C. Information and Communication

  • Statistical systems and categories used to collect data and information about employment are limited. There is a surprising and alarming need for official and organisational statistics to take a clear account of gender. In the ERICarts study, it was found that the increase in the labour market in the past 10 years has been due mostly to the increase of access to women in the arts, culture and media (sometimes by over 200%). Without gendered data, the impact of women's contribution and changes to organisational structures can not be determined.
  • Constant lobbying, careful monitoring and streams of information to the public about the professional status of women in the arts and media (eg. their poor representation in decision-making bodies or funding organisations, in higher teaching positions in universities or academies) does in fact make a difference as has been demonstrated in Germany as a result of over 10 years of research in this field or in Italy through the creation of Equal Opportunity bodies in every Ministry and state funded organisation. Acknowledging women's contribution to the arts and culture through their inclusion in textbooks is one way of securing a permanent record about their achievements and to provide "positive role models" for future generations. Additional resources on the European, national, regional or local levels to support such activities are required. Initiatives should not only focus on raising awareness among the public at large, but also directed toward women practitioners themselves as many do not realise the inequalities they face in labour market and are just happy that they have a job.

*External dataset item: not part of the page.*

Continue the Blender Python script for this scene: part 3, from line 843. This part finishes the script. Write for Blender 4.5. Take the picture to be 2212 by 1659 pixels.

  • Information and communication about women's achievements in the arts, culture and media sectors remains necessary for the time being despite fears of marginalisation or ghettoisation of women's work. Collections of such work via Women's Museums or resource centres of Women in Music (of which there are now 27 throughout Europe), have been able to refute myths such as "there are no works of women available" or "women's work must be of lesser value/quality if they have not been able to participate in mainstream cultural institutions or the marketplace in general". Such venues have allowed works by women to be displayed and viewed by the general public a right which is not necessarily guaranteed to them and can be considered as strategies or first steps towards integrating the work of women into the mainstream.